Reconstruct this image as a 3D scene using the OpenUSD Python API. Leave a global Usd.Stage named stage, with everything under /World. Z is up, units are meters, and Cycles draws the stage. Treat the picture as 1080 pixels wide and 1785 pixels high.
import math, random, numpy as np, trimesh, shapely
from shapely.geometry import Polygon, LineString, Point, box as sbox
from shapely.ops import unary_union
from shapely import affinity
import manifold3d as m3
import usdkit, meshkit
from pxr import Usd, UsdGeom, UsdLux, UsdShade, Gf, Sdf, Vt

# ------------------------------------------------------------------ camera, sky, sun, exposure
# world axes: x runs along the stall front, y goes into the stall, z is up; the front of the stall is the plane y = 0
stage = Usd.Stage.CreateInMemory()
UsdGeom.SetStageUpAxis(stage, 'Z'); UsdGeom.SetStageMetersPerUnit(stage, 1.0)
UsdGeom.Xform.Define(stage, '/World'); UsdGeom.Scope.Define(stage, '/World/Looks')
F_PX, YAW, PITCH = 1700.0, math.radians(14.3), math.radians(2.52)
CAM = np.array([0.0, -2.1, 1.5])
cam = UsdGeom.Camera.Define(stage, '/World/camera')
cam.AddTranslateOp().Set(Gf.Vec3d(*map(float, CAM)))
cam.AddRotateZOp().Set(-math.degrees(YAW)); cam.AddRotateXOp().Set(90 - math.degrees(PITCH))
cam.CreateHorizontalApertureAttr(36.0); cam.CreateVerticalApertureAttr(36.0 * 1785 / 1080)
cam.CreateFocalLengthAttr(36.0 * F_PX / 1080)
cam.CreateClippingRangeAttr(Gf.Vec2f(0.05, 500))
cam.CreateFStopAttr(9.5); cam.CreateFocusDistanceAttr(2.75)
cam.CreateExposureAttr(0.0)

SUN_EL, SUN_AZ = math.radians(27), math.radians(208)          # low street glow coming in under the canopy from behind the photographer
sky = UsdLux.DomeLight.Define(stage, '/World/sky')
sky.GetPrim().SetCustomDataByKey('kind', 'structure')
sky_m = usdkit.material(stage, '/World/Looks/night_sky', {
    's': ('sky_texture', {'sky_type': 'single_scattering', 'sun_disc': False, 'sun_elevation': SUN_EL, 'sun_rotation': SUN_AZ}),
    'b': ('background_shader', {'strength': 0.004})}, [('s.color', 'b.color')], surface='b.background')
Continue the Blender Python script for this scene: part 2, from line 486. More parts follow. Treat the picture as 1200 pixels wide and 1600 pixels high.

— Aim —
Quote, word for word, every line from the top of the entries through the line that holds "cam.CreateExposureAttr(0.0)".

— Answer —
Reconstruct this image as a 3D scene using the OpenUSD Python API. Leave a global Usd.Stage named stage, with everything under /World. Z is up, units are meters, and Cycles draws the stage. Treat the picture as 1080 pixels wide and 1785 pixels high.
import math, random, numpy as np, trimesh, shapely
from shapely.geometry import Polygon, LineString, Point, box as sbox
from shapely.ops import unary_union
from shapely import affinity
import manifold3d as m3
import usdkit, meshkit
from pxr import Usd, UsdGeom, UsdLux, UsdShade, Gf, Sdf, Vt

# ------------------------------------------------------------------ camera, sky, sun, exposure
# world axes: x runs along the stall front, y goes into the stall, z is up; the front of the stall is the plane y = 0
stage = Usd.Stage.CreateInMemory()
UsdGeom.SetStageUpAxis(stage, 'Z'); UsdGeom.SetStageMetersPerUnit(stage, 1.0)
UsdGeom.Xform.Define(stage, '/World'); UsdGeom.Scope.Define(stage, '/World/Looks')
F_PX, YAW, PITCH = 1700.0, math.radians(14.3), math.radians(2.52)
CAM = np.array([0.0, -2.1, 1.5])
cam = UsdGeom.Camera.Define(stage, '/World/camera')
cam.AddTranslateOp().Set(Gf.Vec3d(*map(float, CAM)))
cam.AddRotateZOp().Set(-math.degrees(YAW)); cam.AddRotateXOp().Set(90 - math.degrees(PITCH))
cam.CreateHorizontalApertureAttr(36.0); cam.CreateVerticalApertureAttr(36.0 * 1785 / 1080)
cam.CreateFocalLengthAttr(36.0 * F_PX / 1080)
cam.CreateClippingRangeAttr(Gf.Vec2f(0.05, 500))
cam.CreateFStopAttr(9.5); cam.CreateFocusDistanceAttr(2.75)
cam.CreateExposureAttr(0.0)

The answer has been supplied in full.